More than anything else he is selling a story.  If you peruse his web site (https://www.oswaldsmillaudio.com/) you will find a lot about OMA's "origin story".  You will find out a lot about key construction components like the slate and wood he uses.  There are nice videos and many elegant still photos of the finished equipment, individual components, and the construction of the equipment.  What is hard to find is prices and detailed specifications.  Why?

He has done the important thing.  His equipment has a very distinctive look.  Anybody can see it is very different from your run of the mill stereo components, even high end components.  But things like signal to noise ratio, dynamic range, and other technical specifications, they can't be found.  And prices, if you dig around you can find a price for some of the less expensive components like phonograph cartridges ($1,000 - $2,000, depending on the make and model).  And many of the cartridges are "mono".  They don't even do stereo.  But I couldn't find pricing for the larger and more expensive components on the web site.  It's apparently one of those "if you have to ask - you can't afford it" things.

So is his equipment worth it?  Yes and no.  First the no.

As I said technical specifications are hard to find.  There is a good reason for this.  You can buy a "professional grade" turntable from Panasonic.  It's what all the successful DJs and rappers use and they can afford the best.  That turntable does everything it is possible to do in terms of technical sound quality.  There is no "up" to go to from one of these units.  So the technical specifications for OMA's turntables will be at best the same as and more likely less than those of a professional grade turntable that costs far less.  But if you spin some vinyl on an OMA turntable is it going to sound great?  Yes.  It will just sound no better than the same piece of vinyl would sound on a far less expensive turntable.

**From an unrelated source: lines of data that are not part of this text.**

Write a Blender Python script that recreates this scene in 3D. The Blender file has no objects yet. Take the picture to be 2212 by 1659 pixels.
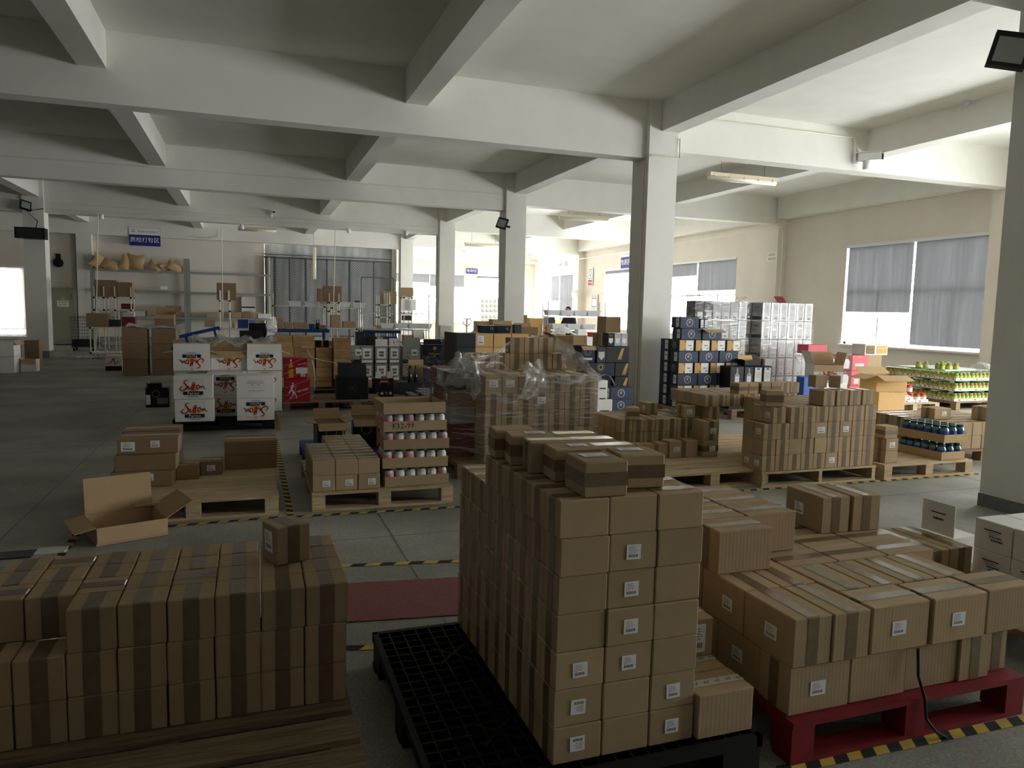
import bpy, math, random
from mathutils import Matrix, Vector
random.seed(7)
C = bpy.context.scene.collection
PI = math.pi
R = math.radians

# ---------------------------------------------------------------- camera, sky, light, exposure
sc = bpy.context.scene
def make_camera():
    yaw, pitch, roll = .3424, .0988, -.0217
    cy, sy, cp, sp = math.cos(yaw), math.sin(yaw), math.cos(pitch), math.sin(pitch)
    F = Vector((sy*cp, cy*cp, -sp)); Rt = Vector((cy, -sy, 0)); D = F.cross(Rt)
    c, s = math.cos(roll), math.sin(roll)
    Rr = c*Rt + s*D; Dr = -s*Rt + c*D
    m = Matrix(((Rr.x, -Dr.x, -F.x, 0), (Rr.y, -Dr.y, -F.y, 0), (Rr.z, -Dr.z, -F.z, 1.6), (0, 0, 0, 1)))
    cam = bpy.data.cameras.new('camera'); cam.sensor_width = 36; cam.lens = 1591.39/2212*36
    cam.clip_start = .05; cam.clip_end = 200
    o = bpy.data.objects.new('camera', cam); o.matrix_world = m; C.objects.link(o); sc.camera = o
make_camera()
sc.view_settings.view_transform = 'Standard'
sc.view_settings.look = 'None'
sc.view_settings.gamma = 1
sc.view_settings.use_curve_mapping = False
sc.view_settings.exposure = 1.5
SKY = 11.0
w = bpy.data.worlds.new('overcast_sky'); sc.world = w; w.use_nodes = True
bg = w.node_tree.nodes['Background']; bg.inputs[0].default_value = (.97, .99, 1, 1); bg.inputs[1].default_value = SKY
sc.cycles.max_bounces = 10; sc.cycles.diffuse_bounces = 8; sc.cycles.glossy_bounces = 3
sc.cycles.transparent_max_bounces = 16; sc.cycles.transmission_bounces = 3
sc.cycles.use_denoising = True
sc.cycles.sample_clamp_indirect = 6
sc.cycles.caustics_reflective = False; sc.cycles.caustics_refractive = False
def portal(x, y, z, w_, h_, rz):
    l = bpy.data.lights.new('sky_portal', 'AREA'); l.shape = 'RECTANGLE'; l.size = w_; l.size_y = h_
    l.cycles.is_portal = True
    o = bpy.data.objects.new('sky_portal', l); o.location = (x, y, z); o.rotation_euler = (PI/2, 0, rz); C.objects.link(o)
# daylight openings: (axis, fixed coordinate, from, to, bottom, top)
WIN_R = [(-2.4, 1.9), (4.5, 9.0), (11.0, 15.15), (19.7, 23.95), (25.2, 28.9), (32.2, 34.95)]
WIN_F = [(6.75, 10.62), (11.2, 13.95)]
XR, YF, YB = 14.42, 37.3, 31.4
for a, b in WIN_R: portal(XR + .26, (a+b)/2, 2.17, b-a, 2.46, PI/2)
for a, b in WIN_F: portal((a+b)/2, YF + .26, 2.17, b-a, 2.46, PI)
portal(-8.6, YB + .22, 1.55, 1.8, 2.5, PI)

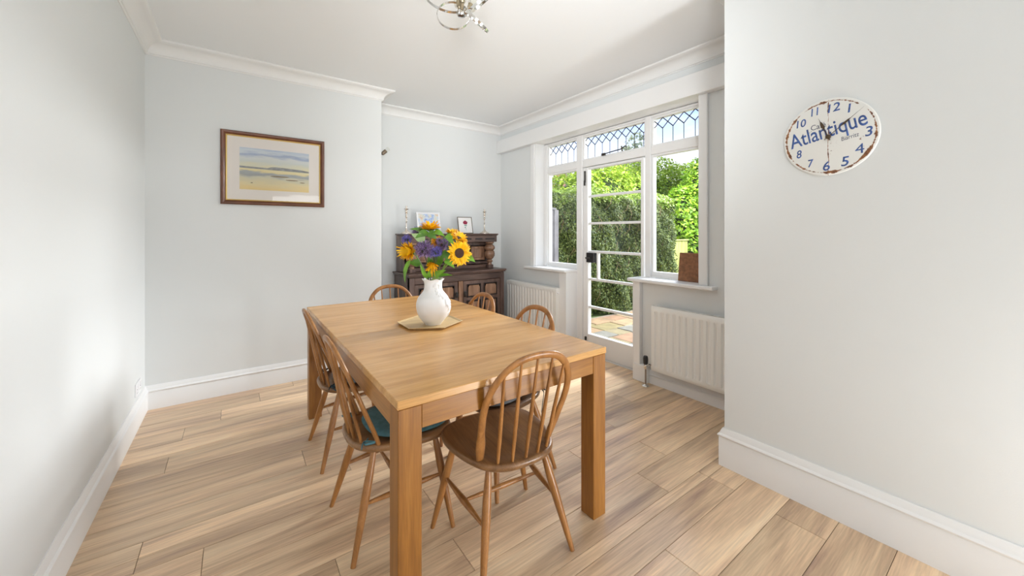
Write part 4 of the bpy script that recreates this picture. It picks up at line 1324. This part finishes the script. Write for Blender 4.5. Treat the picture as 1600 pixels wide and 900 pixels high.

The same it true of the rest of his components.  He uses vacuum tubes rather than solid state components in his electronics.  Modern solid state components have far better technical specifications than old vacuum tube components.  In fact vacuum tube components introduce distortion into the signal.  But this distortion, when it is great enough to be noticeable, distorts the sound in a way that makes it sound warmer.  And this is especially true of the components OMA uses.

All of their vacuum tubes are old designs, typically from the '30s.  They had poor dynamic range and other technical flaws because that was the best the limited technology of the time could do.  Modern technology, even more recent tube designs, can do a much better job.  But oh boy do OMA components look cool.  And you don't have to be any kind of expert to tell a vacuum tube from a transistor or integrated circuit.

It's the same story with his speakers.  The stars of his show are his horns.  There is a relatively small electromechanical device in the throat of the horn but the horn itself is made of wood.  And they are not perfectly round.  Instead they are made up of a number of flat segments.  This deviation from perfect circularity introduces some "high order" distortion.  But it is a small amount, an amount too small to be detected by the average ear.

And speaker systems are typically divided up into low frequency, midrange, and high frequency bands.  Each is treated separately because a single component can't do a good job with that wide a bandwidth.  OMA rightly uses this "three way split" design.  The horns handle the middle frequency band.  But this band is technically pretty easy to get right.  You don't need a big old wooden horn to do an excellent job.  The high frequency band is even easier to handle.  It is the low frequency band that is the hardest to get right.  Guess what OMA spends no time on?  The components that handle the low frequency band.

By now it sounds like I think OMA is doing a terrible job.  And they are if all you care about is how well the equipment performs.  I'm sure the equipment performs well enough to sound just fine to most people.  And that's what is important.  The OMA web site also throws in a goodly amount of  "tech talk".  There is enough of it and it sounds convincing enough to work on people who don't already have the kind of technical background necessary to know what the real story is.  And the customers OMA is selling to don't have that kind of background.  A regular reader of "Stereo Review" back in the day would know about this sort of thing.  But that kind of expertise is rarely needed in the modern world so few people now have it.

What OMA gets right is making their equipment look special and very expensive.  And that's the part they absolutely need to get right.  If you are building a thirty million dollar house you need to furnish it with stuff that looks like it belongs in a thirty million dollar house.  OMA more than fills the bill.  And they have enough of a presence on the web that anybody can quickly determine that their equipment is very unique and very expensive.  And that's the "must have" in this part of the market.  So OMA gets the unimportant stuff wrong and the important stuff right.

And did I mention that Jonathon Weiss has a legitimate Hollywood background?  He knows how to present himself well.  He knows how to "make sure every dollar of the budget shows up on the screen".  You will fail in your attempt to go upscale if your product is bad in such a way that the average person can tell.  But OMA seems to have avoided that trap.  Their equipment gets generally good (but not great) revues.    But it is also true that your product doesn't actually have to be better than other less expensive competing products.  Here I think is the path OMA has taken.  And you will definitely fail if the average person can't instantly distinguish between your product and other products that cost substantially less.  This is where OMA excels.

And an investment in making sure that people know that your brand is a premium brand (Prada anyone?) is money well spent.  That's why many high end brands spend a lot of time, effort, and money, making sure that consumers that will never be able to afford their products have a general knowledge of the company and its products.  If people don't instantly know it's expensive then it might as well be not expensive.  And in that case you are going to lose the sale to different company that has done a better job of marketing its brand.

This is a classic example of the old saw that goes "those who can do and those who can't teach".  I understand what's going on here but I couldn't pull any of this off personally to save my life.  So I actually appreciate a brand like OMA.  They do what they do well and that's to be admired.  Many efforts to operate in the super-premium market fail.  It's a tempting market because the profit margins are so high if you can pull it off.  But succeeding is way harder to do that it looks.